Work to complete: Count how many lines hold the string "scene", and give only that number.

#### Record excerpts

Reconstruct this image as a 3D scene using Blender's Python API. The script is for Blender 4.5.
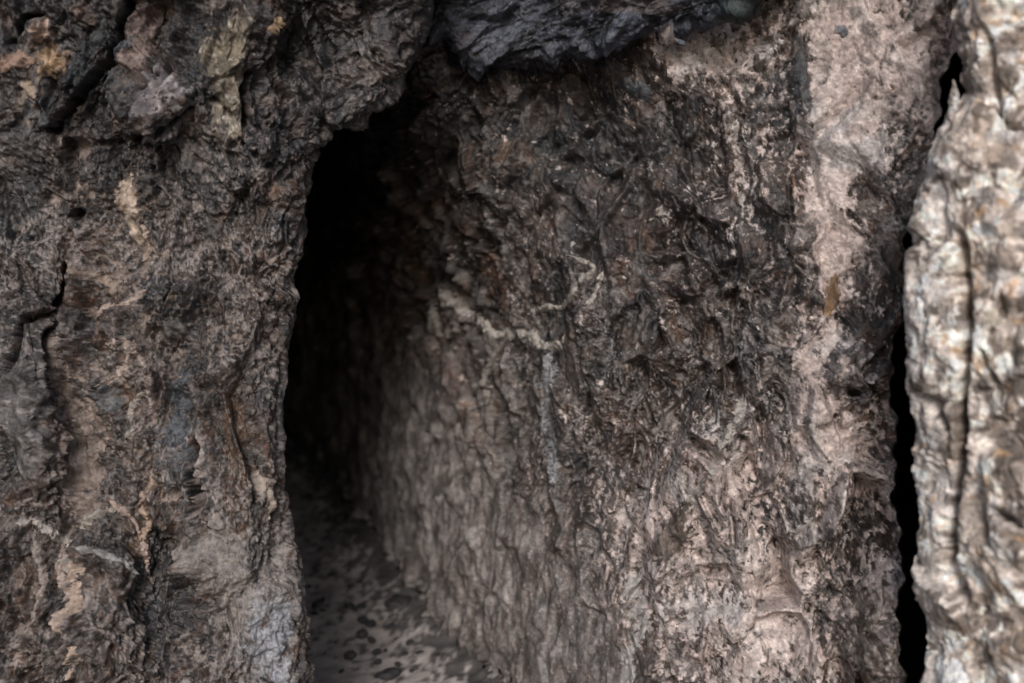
# A rough hewn mine passage seen from its daylit mouth.
import bpy, math, random
import numpy as np
F32 = np.float32
rng = np.random.RandomState(7)
random.seed(7)
STEP = 1.25          # grid spacing on the rock faces

for o in list(bpy.data.objects):
    bpy.data.objects.remove(o, do_unlink=True)
scene = bpy.context.scene
COL = scene.collection

# ------------------------------------------------------------------ noise
GRAD = rng.normal(size=(256, 3)).astype(F32)
GRAD /= np.linalg.norm(GRAD, axis=1, keepdims=True)

def hash3(ix, iy, iz, seed):
    with np.errstate(over='ignore'):
        h = (ix.astype(np.uint32) * np.uint32(374761393) + iy.astype(np.uint32) * np.uint32(668265263)
             + iz.astype(np.uint32) * np.uint32(2246822519) + np.uint32((seed * 3266489917) & 0xffffffff))
        h ^= h >> np.uint32(15); h *= np.uint32(2246822519)
        h ^= h >> np.uint32(13); h *= np.uint32(3266489917)
        h ^= h >> np.uint32(16)
    return h

def perlin(p, seed=0):
    pi = np.floor(p).astype(np.int64).astype(np.int32)
    f = (p - pi).astype(F32)
    u = f * f * f * (f * (f * 6 - 15) + 10)
    out = np.zeros(p.shape[0], F32)
    for dx in (0, 1):
        wx = u[:, 0] if dx else 1 - u[:, 0]
        for dy in (0, 1):
            wy = u[:, 1] if dy else 1 - u[:, 1]
            for dz in (0, 1):
                wz = u[:, 2] if dz else 1 - u[:, 2]
                g = GRAD[hash3(pi[:, 0] + dx, pi[:, 1] + dy, pi[:, 2] + dz, seed) & np.uint32(255)]
                d = g[:, 0] * (f[:, 0] - dx) + g[:, 1] * (f[:, 1] - dy) + g[:, 2] * (f[:, 2] - dz)
                out += wx * wy * wz * d
    return out * 1.5

def fbm(p, size, octv=4, seed=0, gain=.5, stretch=(1, 1, 1)):
    q = (p * np.array([1 / (size * s) for s in stretch], F32)).astype(F32)
    a, out, tot = 1.0, 0, 0
    for k in range(octv):
        out = out + a * perlin(q + 17.3 * k, seed + k); tot += a
        q = q * 2.03; a *= gain
    return out / tot

def ridged(p, size, octv=4, seed=0, gain=.5, stretch=(1, 1, 1)):
    q = (p * np.array([1 / (size * s) for s in stretch], F32)).astype(F32)
    a, out, tot = 1.0, 0, 0
    for k in range(octv):
        out = out + a * (1 - 2 * np.abs(perlin(q + 11.7 * k, seed + k))); tot += a
        q = q * 2.07; a *= gain
    return out / tot

def worley(p, seed=0):
    """F1, F2, random per cell (4), offset from the cell point"""
    pi = np.floor(p).astype(np.int64).astype(np.int32)
    n = p.shape[0]
    f1 = np.full(n, 9., F32); f2 = np.full(n, 9., F32)
    hid = np.zeros(n, np.uint32); off = np.zeros((n, 3), F32)
    for dx in (-1, 0, 1):
        for dy in (-1, 0, 1):
            for dz in (-1, 0, 1):
                cx, cy, cz = pi[:, 0] + dx, pi[:, 1] + dy, pi[:, 2] + dz
                h = hash3(cx, cy, cz, seed)
                ox = p[:, 0] - (cx + (h & np.uint32(1023)).astype(F32) / 1023)
                oy = p[:, 1] - (cy + ((h >> np.uint32(10)) & np.uint32(1023)).astype(F32) / 1023)
                oz = p[:, 2] - (cz + ((h >> np.uint32(20)) & np.uint32(1023)).astype(F32) / 1023)
                d = np.sqrt(ox * ox + oy * oy + oz * oz).astype(F32)
                m = d < f1
                f2 = np.where(m, f1, np.minimum(f2, d))
                f1 = np.where(m, d, f1)
                hid = np.where(m, h, hid)
                off[m] = np.stack([ox, oy, oz], 1)[m]
    return f1, f2, hid, off

def sstep(a, b, x):
    t = np.clip((x - a) / (b - a), 0, 1)
    return t * t * (3 - 2 * t)

def facets(p, size, seed, stretch=(1, 1, 1), tilt=.55, stepa=.25):
    """broken rock: every cell is a tilted plane at its own height"""
    q = (p * np.array([1 / (size * s) for s in stretch], F32)).astype(F32)
    f1, f2, h, off = worley(q, seed)
    g = GRAD[h & np.uint32(255)]
    t = (off * g).sum(1) * tilt + (((h >> np.uint32(8)) & np.uint32(255)).astype(F32) / 255 - .5) * stepa
    return t * size * sstep(0, .22, f2 - f1), f2 - f1, h

def tone(h, k):
    """every broken piece has a tone of its own"""
    return np.exp(k * (((h >> np.uint32(16)) & np.uint32(255)).astype(F32) / 127.5 - 1))

def hues(a, h, k):
    """some pieces are bluish grey, some reddish brown"""
    x = ((h >> np.uint32(4)) & np.uint32(255)).astype(F32) / 127.5 - 1
    cold = np.clip(x, 0, 1)[:, None] * k; hot = np.clip(-x, 0, 1)[:, None] * k
    return a * (1 + cold * col(-.22, .02, .30) + hot * col(.30, -.02, -.22))

def warp(p, size, amp, seed):
    return p + amp * np.stack([fbm(p, size, 2, seed), fbm(p, size, 2, seed + 31), fbm(p, size, 2, seed + 67)], 1)

# ------------------------------------------------------------------ camera and charts
EYE = np.array([0., 0., 1.25])
PITCH = math.radians(2.37)
FOC = 1000.0

def ray(c, r):
    """direction (with y = 1) of a chart point: charts are laid over the rock faces from the mouth of the passage"""
    x = (c - 512.) / FOC
    zc = -(r - 341.5) / FOC
    y = math.cos(PITCH) + zc * math.sin(PITCH)
    z = -math.sin(PITCH) + zc * math.cos(PITCH)
    return np.stack([x / y, np.ones_like(x), z / y], -1)

def at(c, r, depth):
    return EYE + ray(c, r) * depth[..., None]

def axis(lo, f0, f1, hi, step):
    mid = np.arange(f0, f1 + step, step)
    def grow(n):
        s, out, x = step, [], 0
        while x < n:
            s = min(s * 1.06, 7 if x < 480 else 40); x += s; out.append(x)
        return np.array(out)
    a = mid[0] - grow(mid[0] - lo)[::-1]
    b = mid[-1] + grow(hi - mid[-1])
    return np.concatenate([a, mid, b])

def smooth_table(xs, ys, x):
    """monotone cubic through a table"""
    xs = np.array(xs, float); ys = np.array(ys, float)
    d = np.diff(ys) / np.diff(xs)
    m = np.zeros_like(ys); m[1:-1] = np.where(d[:-1] * d[1:] > 0, 2 * d[:-1] * d[1:] / (d[:-1] + d[1:] + 1e-12), 0)
    m[0], m[-1] = d[0], d[-1]
    xx = np.clip(x, xs[0], xs[-1])
    i = np.clip(np.searchsorted(xs, xx) - 1, 0, len(xs) - 2)
    h = xs[i + 1] - xs[i]; t = (xx - xs[i]) / h
    return ((2 * t**3 - 3 * t**2 + 1) * ys[i] + (t**3 - 2 * t**2 + t) * h * m[i]
            + (-2 * t**3 + 3 * t**2) * ys[i + 1] + (t**3 - t**2) * h * m[i + 1])

def pdist(c, r, pts):
    """distance to a polyline and a side sign that is soft across it and fades at both ends"""
    best = np.full(c.shape, 1e6); side = np.zeros(c.shape); run = np.zeros(c.shape)
    tot = sum(math.hypot(b[0] - a[0], b[1] - a[1]) for a, b in zip(pts[:-1], pts[1:])); s0 = 0
    for (x0, y0), (x1, y1) in zip(pts[:-1], pts[1:]):
        dx, dy = x1 - x0, y1 - y0
        L = dx * dx + dy * dy
        t = np.clip(((c - x0) * dx + (r - y0) * dy) / L, 0, 1)
        ex, ey = c - x0 - t * dx, r - y0 - t * dy
        d = np.hypot(ex, ey)
        m = d < best
        best = np.where(m, d, best); side = np.where(m, np.sign(dx * ey - dy * ex), side)
        run = np.where(m, s0 + t * math.sqrt(L), run); s0 += math.sqrt(L)
    e = np.minimum(run, tot - run)
    fade = sstep(0, min(18, tot * .3), e)
    return best + 6 * (1 - fade), side * np.tanh(best / 2.0) * fade

def blob(c, r, x, y, rx, ry, ang=0):
    a = math.radians(ang); ca, sa = math.cos(a), math.sin(a)
    u = ((c - x) * ca + (r - y) * sa) / rx; v = (-(c - x) * sa + (r - y) * ca) / ry
    return np.exp(-(u * u + v * v))

def lerp(a, b, t):
    return a + (b - a) * t[..., None]

def col(*v):
    return np.array(v, F32)

# ------------------------------------------------------------------ materials
def rock_material(name, rough=.78, bump=.55, spec=.3, fine=260., vary=.6):
    m = bpy.data.materials.new(name); m.use_nodes = True
    nt = m.node_tree; N = nt.nodes; L = nt.links
    b = N['Principled BSDF']
    at_ = N.new('ShaderNodeAttribute'); at_.attribute_name = 'albedo'
    tc = N.new('ShaderNodeTexCoord')
    n1 = N.new('ShaderNodeTexNoise'); n1.inputs['Scale'].default_value = fine * .45; n1.inputs['Detail'].default_value = 6; n1.inputs['Roughness'].default_value = .68
    n2 = N.new('ShaderNodeTexVoronoi'); n2.inputs['Scale'].default_value = fine * .5
    n3 = N.new('ShaderNodeTexNoise'); n3.inputs['Scale'].default_value = 38; n3.inputs['Detail'].default_value = 8; n3.inputs['Roughness'].default_value = .7; n3.inputs['Distortion'].default_value = .6
    for n in (n1, n2, n3):
        L.new(tc.outputs['Object'], n.inputs['Vector'])
    mr = N.new('ShaderNodeMapRange'); mr.inputs[1].default_value = .3; mr.inputs[2].default_value = .7
    mr.inputs[3].default_value = 1 - vary * .6; mr.inputs[4].default_value = 1 + vary * .6
    L.new(n1.outputs['Fac'], mr.inputs[0])
    mr2 = N.new('ShaderNodeMapRange'); mr2.inputs[1].default_value = .32; mr2.inputs[2].default_value = .68
    mr2.inputs[3].default_value = 1 - vary * .75; mr2.inputs[4].default_value = 1 + vary * .75
    L.new(n3.outputs['Fac'], mr2.inputs[0])
    mu = N.new('ShaderNodeMath'); mu.operation = 'MULTIPLY'
    L.new(mr.outputs[0], mu.inputs[0]); L.new(mr2.outputs[0], mu.inputs[1])
    vm = N.new('ShaderNodeVectorMath'); vm.operation = 'SCALE'
    L.new(at_.outputs['Color'], vm.inputs[0]); L.new(mu.outputs[0], vm.inputs['Scale'])
    L.new(vm.outputs[0], b.inputs['Base Color'])
    rr = N.new('ShaderNodeMapRange'); rr.inputs[1].default_value = .3; rr.inputs[2].default_value = .7
    rr.inputs[3].default_value = rough - .22; rr.inputs[4].default_value = min(1, rough + .15)
    L.new(n3.outputs['Fac'], rr.inputs[0]); L.new(rr.outputs[0], b.inputs['Roughness'])
    b.inputs['Specular IOR Level'].default_value = spec
    ad = N.new('ShaderNodeMath'); ad.operation = 'MULTIPLY_ADD'; ad.inputs[1].default_value = .5
    L.new(n2.outputs['Distance'], ad.inputs[0]); L.new(n1.outputs['Fac'], ad.inputs[2])
    bp = N.new('ShaderNodeBump'); bp.inputs['Strength'].default_value = bump; bp.inputs['Distance'].default_value = .006
    L.new(ad.outputs[0], bp.inputs['Height']); L.new(bp.outputs[0], b.inputs['Normal'])
    return m

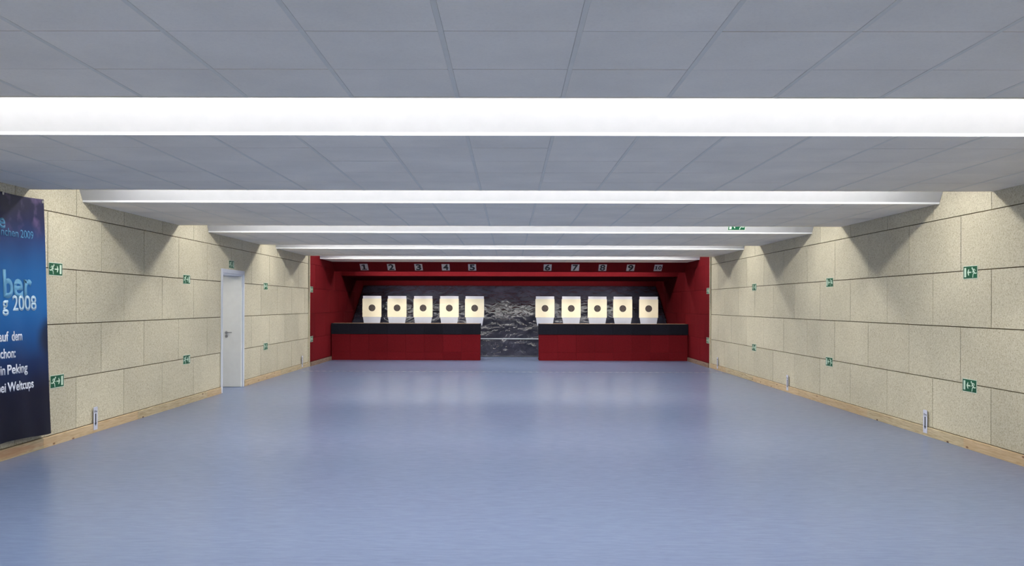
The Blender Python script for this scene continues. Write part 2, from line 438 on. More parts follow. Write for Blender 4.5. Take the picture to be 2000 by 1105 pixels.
def board_wall(side, y0, y1, x, phases, mats, name, hole=None, gap=0.011, pitch=1.26, jit=0.002):
    bm = bmesh.new()
    th = 0.05
    for r in range(5):
        z0, z1 = (ROWS[r] + gap / 2 if r else 0.119), ROWS[r + 1] - gap / 2
        ph = phases[(r + 1) % 2]      # rows 1,3 use phases[0]; rows 0,2,4 use phases[1]
        k = math.floor((y0 - ph) / pitch) - 1
        while True:
            a = ph + k * pitch + gap / 2; b = ph + (k + 1) * pitch - gap / 2; k += 1
            if b < y0: continue
            if a > y1: break
            a = max(a, y0); b = min(b, y1)
            if b - a < 0.012: continue
            j = random.uniform(0, jit)
            pieces = [(a, b, z0, z1)]
            if hole and b > hole[0] and a < hole[1] and z0 < hole[2]:
                pieces = []
                if a < hole[0]: pieces.append((a, hole[0], z0, z1))
                if b > hole[1]: pieces.append((hole[1], b, z0, z1))
                if z1 > hole[2]: pieces.append((max(a, hole[0]), min(b, hole[1]), hole[2], z1))
            for (p, q, u, v) in pieces:
                xf = side * (x + j)
                box(bm, *sorted((xf, side * (x + th))), p, q, u, v, 0)
    # wall behind the boards
    xa, xb = sorted((side * (x + 0.030), side * (x + 0.30)))
    if hole:
        box(bm, xa, xb, y0, hole[0], 0, ZT, 1); box(bm, xa, xb, hole[1], y1, 0, ZT, 1)
        box(bm, xa, xb, hole[0], hole[1], hole[2], ZT, 1)
    else:
        box(bm, xa, xb, y0, y1, 0, ZT, 1)
    return struct(obj(name, bm, mats))

board_wall(-1, YB, YR, W, (9.507, 10.14), [M_FIBRE, M_JOINT], 'wall_left', hole=DOOR)
board_wall(1, YB, YR, W, (9.80, 9.18), [M_FIBRE, M_JOINT], 'wall_right')
board_wall(-1, YR, YE, WR, (22.5, 23.1), [M_RED, M_REDJ], 'wall_left_red', gap=0.005)
board_wall(1, YR, YE, WR, (22.4, 23.0), [M_RED, M_REDJ], 'wall_right_red', gap=0.005)
bm = bmesh.new(); box(bm, -W - 0.3, W + 0.3, YB - 0.2, YB, -0.12, ZT + 0.2); struct(obj('wall_rear', bm, M_FIBRE))
bm = bmesh.new(); box(bm, -W - 0.3, W + 0.3, YE, YE + 0.2, -0.12, ZT + 0.2); struct(obj('wall_far', bm, M_REDJ))
# pale edging strips where the raw boards end
for s, nm in ((-1, 'trim_1'), (1, 'trim_2')):
    bm = bmesh.new(); box(bm, *sorted((s * (W + 0.001), s * (WR - 0.0))), YR - 0.045, YR - 0.001, 0.0, 2.98)
    struct(obj(nm, bm, M_FIBRE))

# ------------------------------------------------------------------ skirting boards
def skirting(side, segs, x, mat, name, h=0.112, t=0.022):
    bm = bmesh.new()
    for a, b in segs:
        c = a
        while c < b - 0.01:
            d = min(b, c + random.uniform(2.2, 3.4))
            if b - d < 0.5: d = b
            pts = [(side * (x - 0.0005), 0.0005), (side * (x - t), 0.0005), (side * (x - t), h - 0.006), (side * (x - t + 0.006), h), (side * (x - 0.0005), h)]
            prism(bm, pts, 'Y', c + 0.001, d - 0.001)
            c = d
    return struct(obj(name, bm, mat))
skirting(-1, [(YB, DOOR[0] - 0.09), (DOOR[1] + 0.09, YR - 0.045)], W, M_WOOD, 'baseboard_left')
skirting(1, [(YB, YR - 0.045)], W, M_WOOD, 'baseboard_right')
skirting(-1, [(YR - 0.0, 24.45)], WR, M_WOOD2, 'baseboard_left_far', h=0.105, t=0.03)
skirting(1, [(YR - 0.0, 24.45)], WR, M_WOOD2, 'baseboard_right_far', h=0.105, t=0.03)

# ------------------------------------------------------------------ door on the left
dr = bpy.data.objects.new('door_1', None); COL.objects.link(dr); dr.location = (-W, DOOR[0], 0); struct(dr)
def door_part(name, bm, mat, parent=dr, bevel=0.0):
    bm.transform(Matrix.Translation((W, -DOOR[0], 0)))
    return obj(name, bm, mat, parent, bevel=bevel)
bm = bmesh.new()
c = 0.075
y0, y1, zt = DOOR
for (a, b, u, v) in ((y0 - c, y0, 0, zt + c), (y1, y1 + c, 0, zt + c), (y0, y1, zt, zt + c)):
    box(bm, -W + 0.001, -W + 0.018, a, b, u, v)              # casing on the room side
box(bm, -W - 0.31, -W + 0.001, y0 - 0.0, y0 + 0.03, 0, zt)       # linings
box(bm, -W - 0.31, -W + 0.001, y1 - 0.03, y1 - 0.0, 0, zt)
box(bm, -W - 0.31, -W + 0.001, y0 + 0.03, y1 - 0.03, zt - 0.03, zt)
door_part('door_frame', bm, M_FRAME, bevel=0.003)
bm = bmesh.new(); box(bm, -W - 0.50, -W - 0.004, y1 - 0.071, y1 - 0.0305, 0.006, zt - 0.035)
leaf = door_part('door_leaf', bm, M_LEAF, bevel=0.002)
bm = bmesh.new()
hx, hy, hz = -W - 0.285, y1 - 0.071, 1.05
cyl(bm, (hx, hy, hz), (hx, hy - 0.008, hz), 0.026, 20)
cyl(bm, (hx, hy - 0.008, hz), (hx, hy - 0.055, hz), 0.010, 12)
cyl(bm, (hx - 0.01, hy - 0.055, hz), (hx + 0.12, hy - 0.055, hz), 0.010, 12)
cyl(bm, (hx, hy, hz - 0.075), (hx, hy - 0.008, hz - 0.075), 0.026, 20)
h = door_part('door_handle', bm, M_STEEL, leaf)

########

The solution: 4